━━ Raw data

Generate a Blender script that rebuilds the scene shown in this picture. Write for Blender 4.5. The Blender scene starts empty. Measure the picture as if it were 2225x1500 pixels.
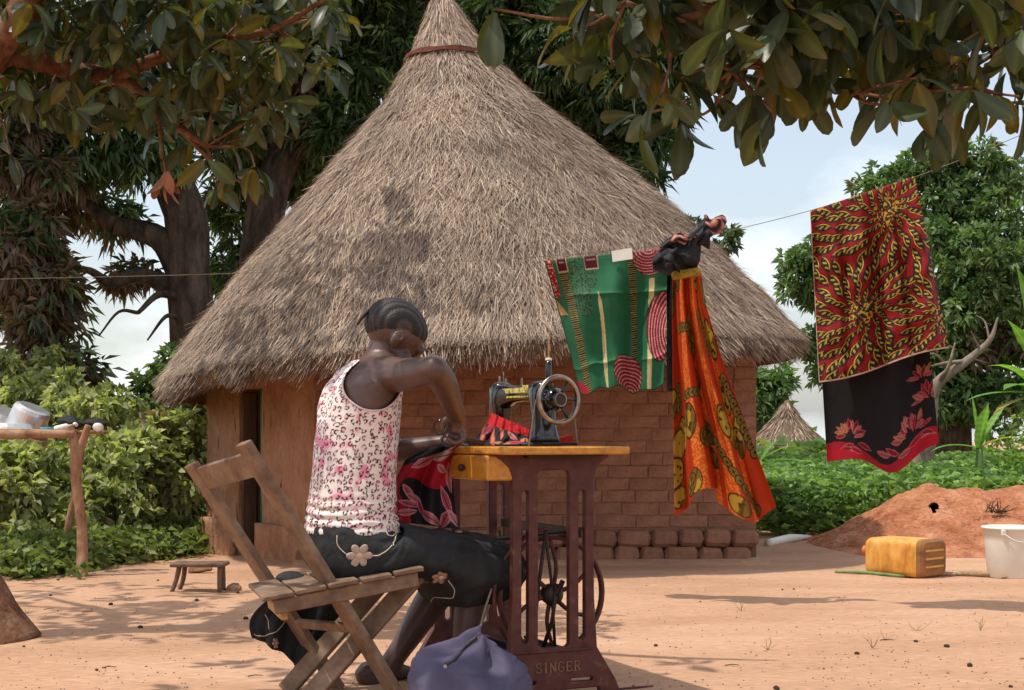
import bpy, bmesh, math, random
import numpy as np
from mathutils import Vector, Matrix, Euler
from mathutils.bvhtree import BVHTree
random.seed(7)
rng = np.random.default_rng(7)
scn = bpy.context.scene
C = scn.collection

# ------------------------------------------------------------------ camera, sky, sun, exposure
cam_d = bpy.data.cameras.new('camera')
cam = bpy.data.objects.new('camera', cam_d)
C.objects.link(cam)
cam.location = (0, 0, 0.78)
cam.rotation_euler = (math.radians(90), 0, 0)
cam_d.lens = 50
cam_d.sensor_width = 36
cam_d.shift_y = 200 / 2225
cam_d.clip_start = 0.05
cam_d.clip_end = 2000
scn.camera = cam

TOSUN = Vector((-0.42, -0.10, 1.0)).normalized()
wd = bpy.data.worlds.new('World')
scn.world = wd
wd.use_nodes = True
wn = wd.node_tree
wn.nodes.clear()
w_out = wn.nodes.new('ShaderNodeOutputWorld')
w_bg = wn.nodes.new('ShaderNodeBackground')
w_sky = wn.nodes.new('ShaderNodeTexSky')
w_sky.sky_type = 'NISHITA'
w_sky.sun_disc = False
w_sky.sun_elevation = math.asin(TOSUN.z)
w_sky.sun_rotation = math.atan2(TOSUN.x, TOSUN.y)
w_sky.air_density = 1.2
w_sky.dust_density = 2.5
w_tc = wn.nodes.new('ShaderNodeTexCoord')
w_map = wn.nodes.new('ShaderNodeMapping')
w_map.inputs['Scale'].default_value = (1.0, 1.0, 2.2)
w_map.inputs['Location'].default_value = (0.35, 0.2, 0.4)
w_no = wn.nodes.new('ShaderNodeTexNoise')
w_no.inputs['Scale'].default_value = 3.2
w_no.inputs['Detail'].default_value = 9
w_no.inputs['Roughness'].default_value = 0.52
w_cr = wn.nodes.new('ShaderNodeValToRGB')
w_cr.color_ramp.elements[0].position = 0.45
w_cr.color_ramp.elements[0].color = (0.26, 0.26, 0.26, 1)
w_cr.color_ramp.elements[1].position = 0.62
w_cr.color_ramp.elements[1].color = (0.93, 0.93, 0.93, 1)
w_mix = wn.nodes.new('ShaderNodeMix')
w_mix.data_type = 'RGBA'
w_mix.inputs['B'].default_value = (8.4, 8.7, 9.0, 1)
wn.links.new(w_tc.outputs['Generated'], w_map.inputs['Vector'])
wn.links.new(w_map.outputs['Vector'], w_no.inputs['Vector'])
wn.links.new(w_no.outputs['Fac'], w_cr.inputs['Fac'])
wn.links.new(w_cr.outputs['Color'], w_mix.inputs['Factor'])
wn.links.new(w_sky.outputs['Color'], w_mix.inputs['A'])
wn.links.new(w_mix.outputs['Result'], w_bg.inputs['Color'])
w_bg.inputs['Strength'].default_value = 0.15
wn.links.new(w_bg.outputs['Background'], w_out.inputs['Surface'])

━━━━

# What you will do
Retype everything in the material word for word, minus pictures.

# Exercise response
Generate a Blender script that rebuilds the scene shown in this picture. Write for Blender 4.5. The Blender scene starts empty. Measure the picture as if it were 2225x1500 pixels.
import bpy, bmesh, math, random
import numpy as np
from mathutils import Vector, Matrix, Euler
from mathutils.bvhtree import BVHTree
random.seed(7)
rng = np.random.default_rng(7)
scn = bpy.context.scene
C = scn.collection

# ------------------------------------------------------------------ camera, sky, sun, exposure
cam_d = bpy.data.cameras.new('camera')
cam = bpy.data.objects.new('camera', cam_d)
C.objects.link(cam)
cam.location = (0, 0, 0.78)
cam.rotation_euler = (math.radians(90), 0, 0)
cam_d.lens = 50
cam_d.sensor_width = 36
cam_d.shift_y = 200 / 2225
cam_d.clip_start = 0.05
cam_d.clip_end = 2000
scn.camera = cam

TOSUN = Vector((-0.42, -0.10, 1.0)).normalized()
wd = bpy.data.worlds.new('World')
scn.world = wd
wd.use_nodes = True
wn = wd.node_tree
wn.nodes.clear()
w_out = wn.nodes.new('ShaderNodeOutputWorld')
w_bg = wn.nodes.new('ShaderNodeBackground')
w_sky = wn.nodes.new('ShaderNodeTexSky')
w_sky.sky_type = 'NISHITA'
w_sky.sun_disc = False
w_sky.sun_elevation = math.asin(TOSUN.z)
w_sky.sun_rotation = math.atan2(TOSUN.x, TOSUN.y)
w_sky.air_density = 1.2
w_sky.dust_density = 2.5
w_tc = wn.nodes.new('ShaderNodeTexCoord')
w_map = wn.nodes.new('ShaderNodeMapping')
w_map.inputs['Scale'].default_value = (1.0, 1.0, 2.2)
w_map.inputs['Location'].default_value = (0.35, 0.2, 0.4)
w_no = wn.nodes.new('ShaderNodeTexNoise')
w_no.inputs['Scale'].default_value = 3.2
w_no.inputs['Detail'].default_value = 9
w_no.inputs['Roughness'].default_value = 0.52
w_cr = wn.nodes.new('ShaderNodeValToRGB')
w_cr.color_ramp.elements[0].position = 0.45
w_cr.color_ramp.elements[0].color = (0.26, 0.26, 0.26, 1)
w_cr.color_ramp.elements[1].position = 0.62
w_cr.color_ramp.elements[1].color = (0.93, 0.93, 0.93, 1)
w_mix = wn.nodes.new('ShaderNodeMix')
w_mix.data_type = 'RGBA'
w_mix.inputs['B'].default_value = (8.4, 8.7, 9.0, 1)
wn.links.new(w_tc.outputs['Generated'], w_map.inputs['Vector'])
wn.links.new(w_map.outputs['Vector'], w_no.inputs['Vector'])
wn.links.new(w_no.outputs['Fac'], w_cr.inputs['Fac'])
wn.links.new(w_cr.outputs['Color'], w_mix.inputs['Factor'])
wn.links.new(w_sky.outputs['Color'], w_mix.inputs['A'])
wn.links.new(w_mix.outputs['Result'], w_bg.inputs['Color'])
w_bg.inputs['Strength'].default_value = 0.15
wn.links.new(w_bg.outputs['Background'], w_out.inputs['Surface'])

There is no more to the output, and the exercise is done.